### Stated goal
Return the lines below exactly, starting with the line that contains "c = mixc(step(3.2, 5.5, zz), c, floor)" and stopping after the last line.

______

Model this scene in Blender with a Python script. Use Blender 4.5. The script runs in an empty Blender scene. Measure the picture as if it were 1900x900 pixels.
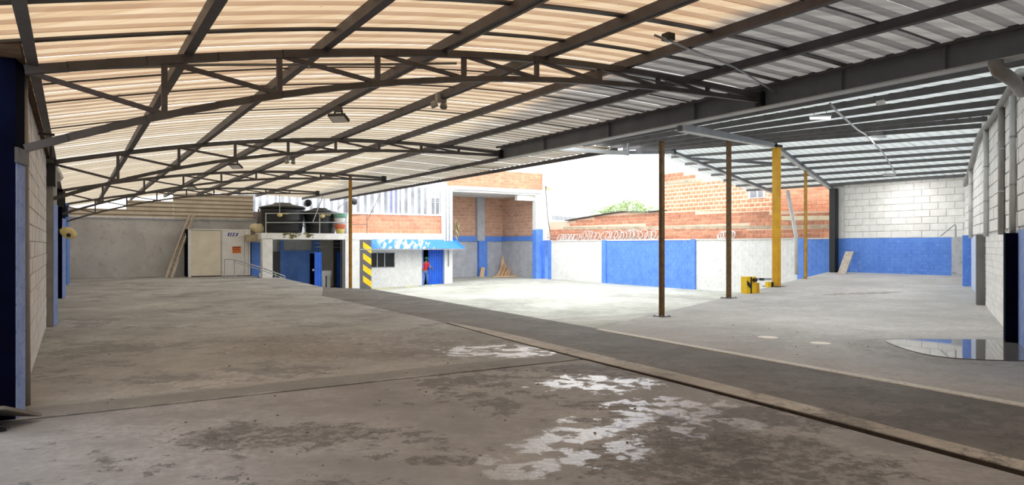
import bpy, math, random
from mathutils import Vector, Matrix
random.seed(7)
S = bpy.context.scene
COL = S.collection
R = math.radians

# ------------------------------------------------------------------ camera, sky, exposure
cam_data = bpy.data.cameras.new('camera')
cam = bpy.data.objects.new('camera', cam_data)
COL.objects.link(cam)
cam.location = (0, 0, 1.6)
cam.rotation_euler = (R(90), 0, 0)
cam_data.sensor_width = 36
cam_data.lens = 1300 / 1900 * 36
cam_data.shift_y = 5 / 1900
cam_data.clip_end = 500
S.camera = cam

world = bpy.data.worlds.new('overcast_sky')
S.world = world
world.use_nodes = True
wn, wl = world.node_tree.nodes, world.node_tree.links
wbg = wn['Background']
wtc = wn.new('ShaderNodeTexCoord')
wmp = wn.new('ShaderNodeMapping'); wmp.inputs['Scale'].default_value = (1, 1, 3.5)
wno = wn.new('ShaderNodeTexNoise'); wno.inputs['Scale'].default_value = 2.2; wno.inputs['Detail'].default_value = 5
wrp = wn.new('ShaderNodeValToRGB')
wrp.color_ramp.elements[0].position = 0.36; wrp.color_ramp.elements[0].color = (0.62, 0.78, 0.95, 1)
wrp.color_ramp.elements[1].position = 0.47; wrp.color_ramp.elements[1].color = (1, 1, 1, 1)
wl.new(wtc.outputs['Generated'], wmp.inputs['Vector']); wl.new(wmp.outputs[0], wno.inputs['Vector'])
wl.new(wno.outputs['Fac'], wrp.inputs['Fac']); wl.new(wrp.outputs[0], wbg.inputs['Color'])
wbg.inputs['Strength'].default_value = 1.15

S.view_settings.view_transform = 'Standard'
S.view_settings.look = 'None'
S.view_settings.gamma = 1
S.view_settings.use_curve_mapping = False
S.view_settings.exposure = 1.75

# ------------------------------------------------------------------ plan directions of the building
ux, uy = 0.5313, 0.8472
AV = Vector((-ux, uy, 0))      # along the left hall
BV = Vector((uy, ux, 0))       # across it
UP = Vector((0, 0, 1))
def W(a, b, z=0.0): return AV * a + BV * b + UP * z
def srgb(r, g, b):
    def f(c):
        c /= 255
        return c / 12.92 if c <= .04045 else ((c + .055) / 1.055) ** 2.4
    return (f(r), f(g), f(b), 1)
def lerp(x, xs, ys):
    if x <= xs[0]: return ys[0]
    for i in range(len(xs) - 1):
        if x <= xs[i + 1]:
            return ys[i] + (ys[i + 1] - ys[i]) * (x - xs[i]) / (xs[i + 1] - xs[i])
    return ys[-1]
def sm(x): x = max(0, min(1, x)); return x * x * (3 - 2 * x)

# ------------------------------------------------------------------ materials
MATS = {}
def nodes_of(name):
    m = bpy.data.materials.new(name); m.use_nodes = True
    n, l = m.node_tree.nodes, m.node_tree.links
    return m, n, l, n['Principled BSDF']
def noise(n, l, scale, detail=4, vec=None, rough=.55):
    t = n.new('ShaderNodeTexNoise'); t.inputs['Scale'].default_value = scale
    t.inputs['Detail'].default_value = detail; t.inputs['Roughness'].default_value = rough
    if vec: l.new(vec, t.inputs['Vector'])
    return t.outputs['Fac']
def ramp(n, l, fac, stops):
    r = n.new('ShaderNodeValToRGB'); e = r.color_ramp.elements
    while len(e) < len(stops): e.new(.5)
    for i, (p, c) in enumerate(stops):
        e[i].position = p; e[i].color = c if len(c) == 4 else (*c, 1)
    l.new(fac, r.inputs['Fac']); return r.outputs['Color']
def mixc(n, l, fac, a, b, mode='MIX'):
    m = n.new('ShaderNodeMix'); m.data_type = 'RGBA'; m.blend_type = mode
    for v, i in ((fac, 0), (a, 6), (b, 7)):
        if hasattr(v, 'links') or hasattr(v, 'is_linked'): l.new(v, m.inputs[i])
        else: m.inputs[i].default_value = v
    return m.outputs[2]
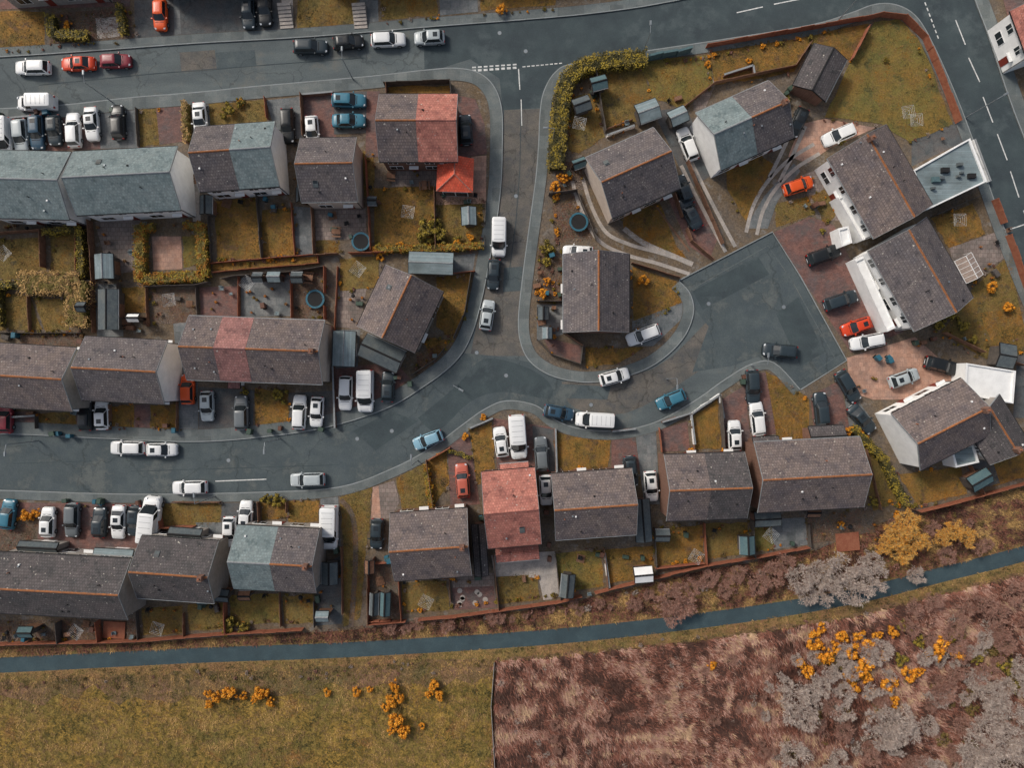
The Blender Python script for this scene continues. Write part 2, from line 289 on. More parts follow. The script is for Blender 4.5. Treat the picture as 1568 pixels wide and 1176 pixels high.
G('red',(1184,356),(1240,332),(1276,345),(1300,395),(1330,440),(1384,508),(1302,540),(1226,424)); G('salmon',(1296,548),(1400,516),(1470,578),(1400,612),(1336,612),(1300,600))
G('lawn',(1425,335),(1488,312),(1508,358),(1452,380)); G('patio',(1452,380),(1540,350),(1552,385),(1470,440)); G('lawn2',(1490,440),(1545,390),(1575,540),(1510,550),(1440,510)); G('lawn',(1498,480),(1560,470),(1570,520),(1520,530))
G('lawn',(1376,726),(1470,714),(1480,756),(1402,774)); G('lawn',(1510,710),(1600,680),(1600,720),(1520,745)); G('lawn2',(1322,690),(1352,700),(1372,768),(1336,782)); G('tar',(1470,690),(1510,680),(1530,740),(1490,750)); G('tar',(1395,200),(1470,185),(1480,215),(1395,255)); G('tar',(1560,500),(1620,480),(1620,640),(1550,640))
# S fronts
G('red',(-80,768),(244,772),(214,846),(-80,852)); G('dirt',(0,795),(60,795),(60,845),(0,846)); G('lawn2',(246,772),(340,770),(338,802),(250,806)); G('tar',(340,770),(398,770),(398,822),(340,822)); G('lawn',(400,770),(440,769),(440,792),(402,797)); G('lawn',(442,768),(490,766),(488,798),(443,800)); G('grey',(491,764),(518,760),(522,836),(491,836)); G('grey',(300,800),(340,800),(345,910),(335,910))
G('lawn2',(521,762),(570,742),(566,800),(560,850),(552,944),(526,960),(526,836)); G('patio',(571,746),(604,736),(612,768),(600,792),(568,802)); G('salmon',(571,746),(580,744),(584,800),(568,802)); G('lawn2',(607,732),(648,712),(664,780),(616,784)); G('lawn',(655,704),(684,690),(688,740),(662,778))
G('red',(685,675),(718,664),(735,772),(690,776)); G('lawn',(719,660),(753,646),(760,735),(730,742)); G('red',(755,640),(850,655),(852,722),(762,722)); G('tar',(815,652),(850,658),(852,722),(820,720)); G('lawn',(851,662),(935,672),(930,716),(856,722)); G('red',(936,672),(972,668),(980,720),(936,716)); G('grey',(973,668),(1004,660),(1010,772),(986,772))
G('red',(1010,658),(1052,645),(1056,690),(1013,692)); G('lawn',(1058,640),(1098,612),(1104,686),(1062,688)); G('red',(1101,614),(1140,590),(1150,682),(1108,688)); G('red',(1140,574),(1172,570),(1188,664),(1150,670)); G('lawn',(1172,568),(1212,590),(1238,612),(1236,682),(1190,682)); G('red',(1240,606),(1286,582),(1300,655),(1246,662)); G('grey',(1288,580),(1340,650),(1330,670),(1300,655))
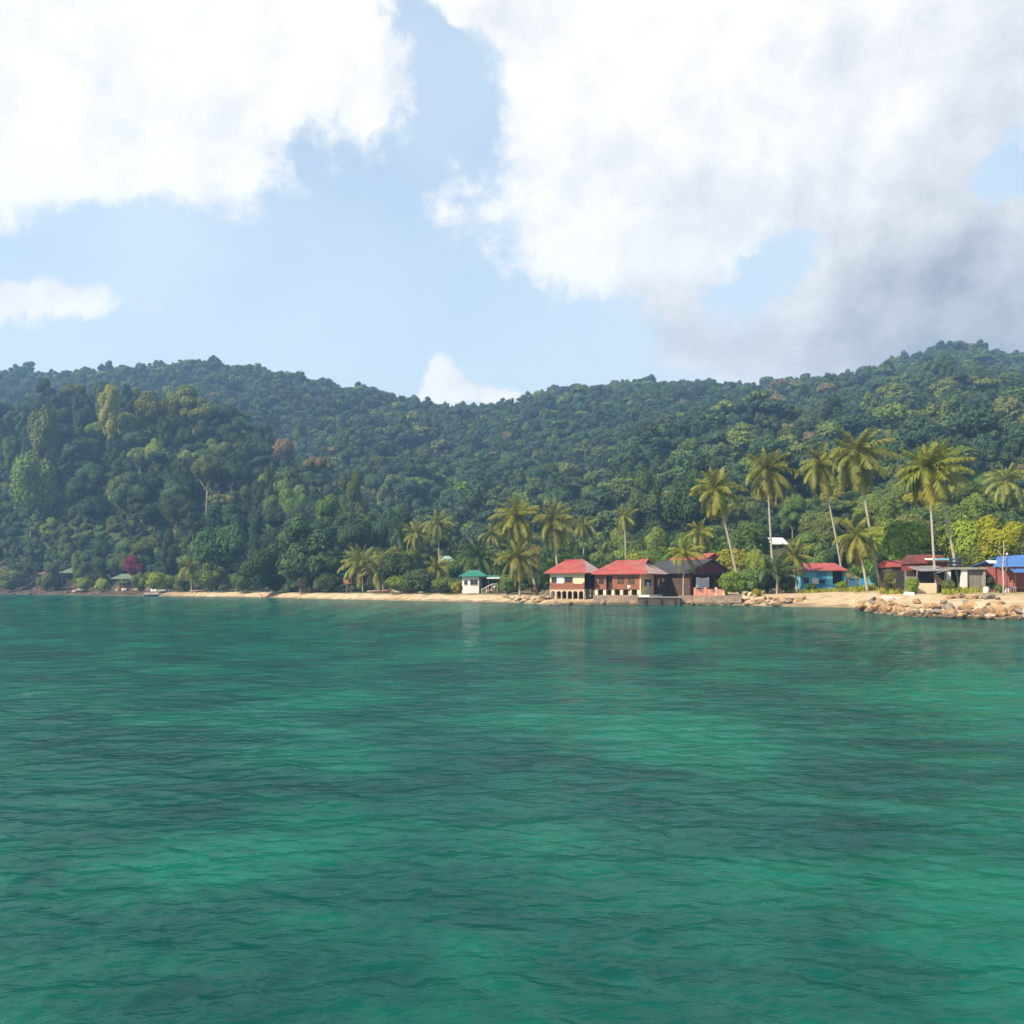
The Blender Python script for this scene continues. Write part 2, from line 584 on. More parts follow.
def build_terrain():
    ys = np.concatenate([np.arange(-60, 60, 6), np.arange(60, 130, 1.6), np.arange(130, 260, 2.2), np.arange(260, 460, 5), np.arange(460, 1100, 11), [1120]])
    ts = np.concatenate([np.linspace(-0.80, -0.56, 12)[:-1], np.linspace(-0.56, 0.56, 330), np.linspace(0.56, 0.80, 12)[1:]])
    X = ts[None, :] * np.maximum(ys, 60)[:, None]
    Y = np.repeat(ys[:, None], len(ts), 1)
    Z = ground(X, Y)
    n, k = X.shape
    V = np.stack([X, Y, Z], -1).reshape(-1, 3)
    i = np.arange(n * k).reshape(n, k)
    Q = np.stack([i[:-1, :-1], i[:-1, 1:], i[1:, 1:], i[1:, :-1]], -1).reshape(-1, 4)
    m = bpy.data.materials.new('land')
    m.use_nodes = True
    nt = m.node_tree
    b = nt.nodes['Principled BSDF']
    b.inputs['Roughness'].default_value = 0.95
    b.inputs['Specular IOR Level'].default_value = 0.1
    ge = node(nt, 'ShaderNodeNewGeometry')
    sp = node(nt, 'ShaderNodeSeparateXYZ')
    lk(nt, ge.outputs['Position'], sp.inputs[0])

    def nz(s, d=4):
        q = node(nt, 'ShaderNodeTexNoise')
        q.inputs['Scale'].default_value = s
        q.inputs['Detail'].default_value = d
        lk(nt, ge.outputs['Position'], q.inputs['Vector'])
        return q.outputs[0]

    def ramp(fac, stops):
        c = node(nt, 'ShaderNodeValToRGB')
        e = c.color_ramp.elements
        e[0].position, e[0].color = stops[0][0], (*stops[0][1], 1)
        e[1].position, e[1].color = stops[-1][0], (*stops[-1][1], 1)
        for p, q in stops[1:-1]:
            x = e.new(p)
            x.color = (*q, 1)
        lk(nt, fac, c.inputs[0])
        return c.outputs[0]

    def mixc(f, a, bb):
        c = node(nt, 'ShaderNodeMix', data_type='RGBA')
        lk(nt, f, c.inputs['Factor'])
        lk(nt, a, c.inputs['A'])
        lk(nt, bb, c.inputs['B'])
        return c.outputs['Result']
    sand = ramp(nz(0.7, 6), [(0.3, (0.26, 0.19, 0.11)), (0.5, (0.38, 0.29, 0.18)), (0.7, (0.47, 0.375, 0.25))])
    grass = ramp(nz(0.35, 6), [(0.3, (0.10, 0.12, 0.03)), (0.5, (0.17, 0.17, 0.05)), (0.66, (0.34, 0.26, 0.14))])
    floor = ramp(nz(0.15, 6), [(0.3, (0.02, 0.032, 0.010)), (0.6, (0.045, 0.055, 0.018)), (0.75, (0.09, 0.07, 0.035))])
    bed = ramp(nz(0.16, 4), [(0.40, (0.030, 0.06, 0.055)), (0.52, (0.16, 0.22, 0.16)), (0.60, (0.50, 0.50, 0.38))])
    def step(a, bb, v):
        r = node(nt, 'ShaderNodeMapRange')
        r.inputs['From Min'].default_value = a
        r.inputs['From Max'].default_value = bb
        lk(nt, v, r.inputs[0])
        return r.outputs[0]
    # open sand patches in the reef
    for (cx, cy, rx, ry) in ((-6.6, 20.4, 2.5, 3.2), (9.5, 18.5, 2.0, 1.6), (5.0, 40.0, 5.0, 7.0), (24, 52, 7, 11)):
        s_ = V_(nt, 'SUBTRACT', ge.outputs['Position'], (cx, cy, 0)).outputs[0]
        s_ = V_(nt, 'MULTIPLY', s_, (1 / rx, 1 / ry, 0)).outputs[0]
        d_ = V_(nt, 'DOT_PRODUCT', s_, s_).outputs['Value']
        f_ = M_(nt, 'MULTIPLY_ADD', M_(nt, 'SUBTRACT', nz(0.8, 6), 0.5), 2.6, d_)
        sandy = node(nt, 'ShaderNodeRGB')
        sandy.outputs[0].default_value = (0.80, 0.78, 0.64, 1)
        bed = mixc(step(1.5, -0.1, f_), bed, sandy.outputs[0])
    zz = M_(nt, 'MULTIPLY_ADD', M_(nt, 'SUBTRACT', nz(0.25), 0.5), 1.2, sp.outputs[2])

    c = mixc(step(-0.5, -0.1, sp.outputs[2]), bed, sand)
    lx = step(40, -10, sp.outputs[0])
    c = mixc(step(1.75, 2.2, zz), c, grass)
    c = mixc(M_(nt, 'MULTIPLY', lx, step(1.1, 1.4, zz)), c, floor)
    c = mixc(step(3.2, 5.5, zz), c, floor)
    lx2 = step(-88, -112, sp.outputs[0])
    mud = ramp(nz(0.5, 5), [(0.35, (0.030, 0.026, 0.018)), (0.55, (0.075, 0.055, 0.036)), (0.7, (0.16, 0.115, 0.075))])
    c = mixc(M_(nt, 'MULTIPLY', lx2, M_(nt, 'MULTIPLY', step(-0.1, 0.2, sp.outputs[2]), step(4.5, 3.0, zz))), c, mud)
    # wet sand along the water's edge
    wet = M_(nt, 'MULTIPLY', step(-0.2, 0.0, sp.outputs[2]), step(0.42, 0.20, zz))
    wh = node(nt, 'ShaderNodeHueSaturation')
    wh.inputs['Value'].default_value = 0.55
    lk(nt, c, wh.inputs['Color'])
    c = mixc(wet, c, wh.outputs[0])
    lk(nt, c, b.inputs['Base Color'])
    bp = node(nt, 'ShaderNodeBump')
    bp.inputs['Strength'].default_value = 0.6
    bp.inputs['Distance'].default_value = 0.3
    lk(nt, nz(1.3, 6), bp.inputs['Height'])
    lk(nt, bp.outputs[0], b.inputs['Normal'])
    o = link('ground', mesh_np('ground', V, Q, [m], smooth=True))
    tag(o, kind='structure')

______

### Result below
    c = mixc(step(3.2, 5.5, zz), c, floor)
    lx2 = step(-88, -112, sp.outputs[0])
    mud = ramp(nz(0.5, 5), [(0.35, (0.030, 0.026, 0.018)), (0.55, (0.075, 0.055, 0.036)), (0.7, (0.16, 0.115, 0.075))])
    c = mixc(M_(nt, 'MULTIPLY', lx2, M_(nt, 'MULTIPLY', step(-0.1, 0.2, sp.outputs[2]), step(4.5, 3.0, zz))), c, mud)
    # wet sand along the water's edge
    wet = M_(nt, 'MULTIPLY', step(-0.2, 0.0, sp.outputs[2]), step(0.42, 0.20, zz))
    wh = node(nt, 'ShaderNodeHueSaturation')
    wh.inputs['Value'].default_value = 0.55
    lk(nt, c, wh.inputs['Color'])
    c = mixc(wet, c, wh.outputs[0])
    lk(nt, c, b.inputs['Base Color'])
    bp = node(nt, 'ShaderNodeBump')
    bp.inputs['Strength'].default_value = 0.6
    bp.inputs['Distance'].default_value = 0.3
    lk(nt, nz(1.3, 6), bp.inputs['Height'])
    lk(nt, bp.outputs[0], b.inputs['Normal'])
    o = link('ground', mesh_np('ground', V, Q, [m], smooth=True))
    tag(o, kind='structure')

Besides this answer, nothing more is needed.